CID 1401591: errant memset in cell_pack().
There's a new issue that coverity found. I believe it is harmless in practice, and I've had other network-team member sanity-check my analysis, but we should fix it anyway.
The issue is in cell_pack, in connection_or.c. Here is the function in question (comment is added):
void
cell_pack(packed_cell_t *dst, const cell_t *src, int wide_circ_ids)
{
char *dest = dst->body;
if (wide_circ_ids) {
set_uint32(dest, htonl(src->circ_id));
dest += 4;
} else {
set_uint16(dest, htons(src->circ_id));
dest += 2;
memset(dest+CELL_MAX_NETWORK_SIZE-2, 0, 2); // <--- PROBLEM memset()!
}
set_uint8(dest, src->command);
memcpy(dest+1, src->payload, CELL_PAYLOAD_SIZE);
}
Background: the format of a cell is like this:
xx circuit_id;
u8 command;
u8 payload[509];
For a long time, circuit_id was two bytes; now it's 4 bytes (whenever wide_circ_ids is true). When we are using wide_circ_ids, then a packed cell is 514 bytes long; when we aren't, then a packed cell 512 bytes long.
The packed_cell_t.body field is large enough to hold a packed cell of maximum size (514 bytes). When we are sending a 512-byte cell, we want the final two bytes of the cell to be cleared. That's why we call the memset there.
But as you can see with some arithmetic, the memset is wrong: it should come before "dest += 2", not after. This mistake causes it to overwrite the two bytes after packed_cell_t.body.
This mistake causes two possible bugs. I believe they are both harmless IRL.
BUG 1: memory stomping
When we call the memset, we are overwriting two 0 bytes past the end of packed_cell_t.body. But I think that's harmless in practice, because the definition of packed_cell_t is:
#define CELL_MAX_NETWORK_SIZE 514
// ...
typedef struct packed_cell_t {
TOR_SIMPLEQ_ENTRY(packed_cell_t) next;
char body[CELL_MAX_NETWORK_SIZE];
uint32_t inserted_time;
} packed_cell_t;
So we will overwrite either two bytes of inserted_time, or two bytes of padding, depending on how the platform handles alignment.
If we're overwriting padding, that's safe.

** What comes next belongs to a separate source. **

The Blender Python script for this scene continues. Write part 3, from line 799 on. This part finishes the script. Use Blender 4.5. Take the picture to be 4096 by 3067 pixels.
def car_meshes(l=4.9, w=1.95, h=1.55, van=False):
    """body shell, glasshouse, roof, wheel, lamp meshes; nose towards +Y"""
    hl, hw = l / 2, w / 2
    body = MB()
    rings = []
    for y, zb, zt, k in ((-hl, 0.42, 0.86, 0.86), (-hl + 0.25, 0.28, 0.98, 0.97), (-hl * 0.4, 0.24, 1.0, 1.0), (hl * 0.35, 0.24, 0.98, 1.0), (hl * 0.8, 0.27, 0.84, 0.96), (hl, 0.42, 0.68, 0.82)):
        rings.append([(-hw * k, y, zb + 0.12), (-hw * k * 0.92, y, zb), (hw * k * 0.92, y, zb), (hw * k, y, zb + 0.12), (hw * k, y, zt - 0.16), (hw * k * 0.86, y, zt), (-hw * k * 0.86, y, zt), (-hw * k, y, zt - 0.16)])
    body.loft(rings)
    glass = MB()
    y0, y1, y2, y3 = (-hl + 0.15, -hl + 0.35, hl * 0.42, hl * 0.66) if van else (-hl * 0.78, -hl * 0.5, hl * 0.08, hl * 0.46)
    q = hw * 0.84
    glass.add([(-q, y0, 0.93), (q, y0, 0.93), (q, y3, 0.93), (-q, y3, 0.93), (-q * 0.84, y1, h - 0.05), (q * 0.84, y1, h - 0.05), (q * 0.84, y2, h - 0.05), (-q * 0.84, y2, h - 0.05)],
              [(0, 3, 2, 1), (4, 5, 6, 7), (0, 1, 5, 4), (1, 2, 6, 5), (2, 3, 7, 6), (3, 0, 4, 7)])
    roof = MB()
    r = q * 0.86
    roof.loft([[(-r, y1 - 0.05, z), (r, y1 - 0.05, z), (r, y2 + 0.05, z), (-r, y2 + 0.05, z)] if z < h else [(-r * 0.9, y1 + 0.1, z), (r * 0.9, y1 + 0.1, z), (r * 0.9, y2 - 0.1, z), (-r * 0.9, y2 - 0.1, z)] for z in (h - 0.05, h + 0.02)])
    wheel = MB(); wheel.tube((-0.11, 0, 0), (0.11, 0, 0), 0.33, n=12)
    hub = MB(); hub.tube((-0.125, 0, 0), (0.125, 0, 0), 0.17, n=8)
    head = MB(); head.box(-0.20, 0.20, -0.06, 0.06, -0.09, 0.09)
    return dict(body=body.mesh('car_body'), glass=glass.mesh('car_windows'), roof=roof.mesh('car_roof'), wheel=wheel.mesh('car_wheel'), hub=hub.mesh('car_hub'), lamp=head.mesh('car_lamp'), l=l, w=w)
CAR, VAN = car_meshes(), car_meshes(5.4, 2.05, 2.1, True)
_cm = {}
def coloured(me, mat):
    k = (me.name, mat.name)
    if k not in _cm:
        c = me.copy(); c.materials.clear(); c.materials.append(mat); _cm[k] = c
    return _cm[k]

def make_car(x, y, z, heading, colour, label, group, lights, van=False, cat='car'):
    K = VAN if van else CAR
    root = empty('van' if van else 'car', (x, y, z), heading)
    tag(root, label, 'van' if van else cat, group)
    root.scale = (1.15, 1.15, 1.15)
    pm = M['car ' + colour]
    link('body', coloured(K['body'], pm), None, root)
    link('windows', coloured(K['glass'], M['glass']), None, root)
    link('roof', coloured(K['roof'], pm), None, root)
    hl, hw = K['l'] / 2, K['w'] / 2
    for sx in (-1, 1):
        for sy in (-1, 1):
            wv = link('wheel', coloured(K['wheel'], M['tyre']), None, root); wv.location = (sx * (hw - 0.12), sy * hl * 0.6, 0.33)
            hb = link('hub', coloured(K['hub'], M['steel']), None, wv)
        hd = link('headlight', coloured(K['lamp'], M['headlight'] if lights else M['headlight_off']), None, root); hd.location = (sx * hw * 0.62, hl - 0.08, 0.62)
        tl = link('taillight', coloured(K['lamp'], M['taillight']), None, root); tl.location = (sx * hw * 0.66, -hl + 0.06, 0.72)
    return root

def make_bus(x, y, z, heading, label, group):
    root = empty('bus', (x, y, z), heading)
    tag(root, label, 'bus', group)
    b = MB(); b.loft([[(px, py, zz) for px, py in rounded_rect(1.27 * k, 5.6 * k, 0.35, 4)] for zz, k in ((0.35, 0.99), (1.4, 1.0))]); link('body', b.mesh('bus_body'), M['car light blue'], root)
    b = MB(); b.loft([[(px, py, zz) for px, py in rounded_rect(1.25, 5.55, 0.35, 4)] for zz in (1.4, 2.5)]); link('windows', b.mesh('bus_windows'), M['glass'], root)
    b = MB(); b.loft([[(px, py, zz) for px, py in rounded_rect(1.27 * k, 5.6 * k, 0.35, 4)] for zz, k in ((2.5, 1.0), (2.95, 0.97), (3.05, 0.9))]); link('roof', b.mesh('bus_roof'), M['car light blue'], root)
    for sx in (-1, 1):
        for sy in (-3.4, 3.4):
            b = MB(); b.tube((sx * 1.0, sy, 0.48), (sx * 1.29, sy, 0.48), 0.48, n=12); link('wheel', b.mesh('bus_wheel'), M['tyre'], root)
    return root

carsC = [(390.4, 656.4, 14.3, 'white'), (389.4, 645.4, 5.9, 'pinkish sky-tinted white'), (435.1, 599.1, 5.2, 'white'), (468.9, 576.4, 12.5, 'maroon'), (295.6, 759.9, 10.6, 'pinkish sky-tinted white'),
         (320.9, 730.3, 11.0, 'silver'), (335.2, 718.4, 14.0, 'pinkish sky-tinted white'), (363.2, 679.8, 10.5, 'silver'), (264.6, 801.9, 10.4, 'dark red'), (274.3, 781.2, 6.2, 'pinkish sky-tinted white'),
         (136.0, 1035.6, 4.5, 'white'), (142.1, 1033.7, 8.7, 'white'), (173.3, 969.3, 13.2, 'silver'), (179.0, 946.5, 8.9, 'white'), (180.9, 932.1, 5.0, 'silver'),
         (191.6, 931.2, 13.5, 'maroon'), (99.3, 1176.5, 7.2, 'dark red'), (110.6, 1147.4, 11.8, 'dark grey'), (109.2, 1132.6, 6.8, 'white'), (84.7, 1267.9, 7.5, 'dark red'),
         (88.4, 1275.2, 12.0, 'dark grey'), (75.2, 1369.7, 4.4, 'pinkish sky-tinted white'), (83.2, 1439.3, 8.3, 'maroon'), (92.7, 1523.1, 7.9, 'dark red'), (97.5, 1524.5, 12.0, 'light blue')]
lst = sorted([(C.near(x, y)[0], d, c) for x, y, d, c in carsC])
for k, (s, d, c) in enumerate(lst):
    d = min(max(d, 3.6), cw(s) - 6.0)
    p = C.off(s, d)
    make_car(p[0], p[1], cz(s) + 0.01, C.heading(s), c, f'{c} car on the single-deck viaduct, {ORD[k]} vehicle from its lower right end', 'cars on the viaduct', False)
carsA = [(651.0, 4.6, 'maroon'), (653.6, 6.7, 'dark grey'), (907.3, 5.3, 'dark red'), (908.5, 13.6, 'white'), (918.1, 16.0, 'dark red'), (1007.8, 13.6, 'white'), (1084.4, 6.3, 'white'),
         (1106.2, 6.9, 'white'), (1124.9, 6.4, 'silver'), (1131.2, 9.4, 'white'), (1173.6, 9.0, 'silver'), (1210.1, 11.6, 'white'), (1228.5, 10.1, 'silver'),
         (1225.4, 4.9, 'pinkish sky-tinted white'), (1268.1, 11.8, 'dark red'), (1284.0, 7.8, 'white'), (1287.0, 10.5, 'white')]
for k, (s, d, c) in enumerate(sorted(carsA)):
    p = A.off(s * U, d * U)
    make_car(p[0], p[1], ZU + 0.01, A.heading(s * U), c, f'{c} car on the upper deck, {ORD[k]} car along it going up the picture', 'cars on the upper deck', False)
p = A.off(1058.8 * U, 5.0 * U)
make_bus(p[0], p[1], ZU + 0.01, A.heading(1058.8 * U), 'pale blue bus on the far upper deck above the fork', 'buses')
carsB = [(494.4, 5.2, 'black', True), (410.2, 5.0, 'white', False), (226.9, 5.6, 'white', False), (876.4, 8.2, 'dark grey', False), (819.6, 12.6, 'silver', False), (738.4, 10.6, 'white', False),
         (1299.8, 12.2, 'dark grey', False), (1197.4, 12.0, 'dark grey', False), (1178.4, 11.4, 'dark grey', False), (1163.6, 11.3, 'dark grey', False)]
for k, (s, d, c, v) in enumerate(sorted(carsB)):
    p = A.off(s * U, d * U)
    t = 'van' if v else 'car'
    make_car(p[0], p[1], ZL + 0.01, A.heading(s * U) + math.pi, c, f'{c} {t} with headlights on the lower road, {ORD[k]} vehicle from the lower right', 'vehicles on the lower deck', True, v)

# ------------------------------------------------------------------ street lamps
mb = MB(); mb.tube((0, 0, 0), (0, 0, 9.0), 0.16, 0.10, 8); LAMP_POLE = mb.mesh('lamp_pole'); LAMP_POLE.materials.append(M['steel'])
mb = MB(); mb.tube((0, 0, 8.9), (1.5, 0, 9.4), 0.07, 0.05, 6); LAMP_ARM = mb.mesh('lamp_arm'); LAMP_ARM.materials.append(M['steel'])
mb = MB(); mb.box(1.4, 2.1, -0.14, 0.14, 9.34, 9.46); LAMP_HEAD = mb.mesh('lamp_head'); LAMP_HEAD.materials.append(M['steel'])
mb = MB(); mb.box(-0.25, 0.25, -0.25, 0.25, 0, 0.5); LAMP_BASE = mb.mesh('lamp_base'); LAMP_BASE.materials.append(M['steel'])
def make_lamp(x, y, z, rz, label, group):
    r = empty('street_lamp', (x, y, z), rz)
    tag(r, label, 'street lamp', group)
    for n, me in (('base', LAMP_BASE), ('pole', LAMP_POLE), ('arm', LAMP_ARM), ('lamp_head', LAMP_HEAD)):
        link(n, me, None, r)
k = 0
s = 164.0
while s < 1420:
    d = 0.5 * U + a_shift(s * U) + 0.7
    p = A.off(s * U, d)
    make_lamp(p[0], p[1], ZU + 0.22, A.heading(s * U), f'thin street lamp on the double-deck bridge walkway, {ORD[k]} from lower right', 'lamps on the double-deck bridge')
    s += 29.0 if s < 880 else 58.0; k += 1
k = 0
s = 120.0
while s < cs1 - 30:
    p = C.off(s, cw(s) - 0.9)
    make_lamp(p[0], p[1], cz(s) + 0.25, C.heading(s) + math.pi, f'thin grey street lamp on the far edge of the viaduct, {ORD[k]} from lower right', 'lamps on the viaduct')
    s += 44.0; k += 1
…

If we are overwriting the inserted_time field, that's also safe: In every case where we call cell_pack() from connection_or.c, we ignore the inserted_time field. When we call cell_pack() from relay.c, we don't set or use inserted_time until right after we have called cell_pack(). SO I believe we're safe in that case too.
BUG 2: memory exposure
The original reason for this memset was to avoid the possibility of accidentally leaking uninitialized ram to the network. Now remember, if wide_circ_ids is false on a connection, we shouldn't actually be sending more than 512 bytes of packed_cell_t.body, so these two bytes can only leak to the network if there is another bug somewhere else in the code that sends more data than is correct.
Fortunately, in relay.c, where we allocate packed_cell_t in packed_cell_new() , we allocate it with tor_malloc_zero(), which clears the RAM, right before we call cell_pack. So those packed_cell_t.body bytes can't leak any information.
That leaves the two calls to cell_pack() in connection_or.c, which use stack-alocated packed_cell_t instances.
In or_handshake_state_record_cell(), we pass the cell's contents to crypto_digest_add_bytes(). When we do so, we get the number of bytes to pass using the same setting of wide_circ_ids as we passed to cell_pack(). So I believe that's safe.
In connection_or_write_cell_to_buf(), we also use the same setting of wide_circ_ids in both calls. So I believe that's safe too.
CONCLUSION:
I think this bug can't actually leak any data or overwrite anything of value. Still we should fix it.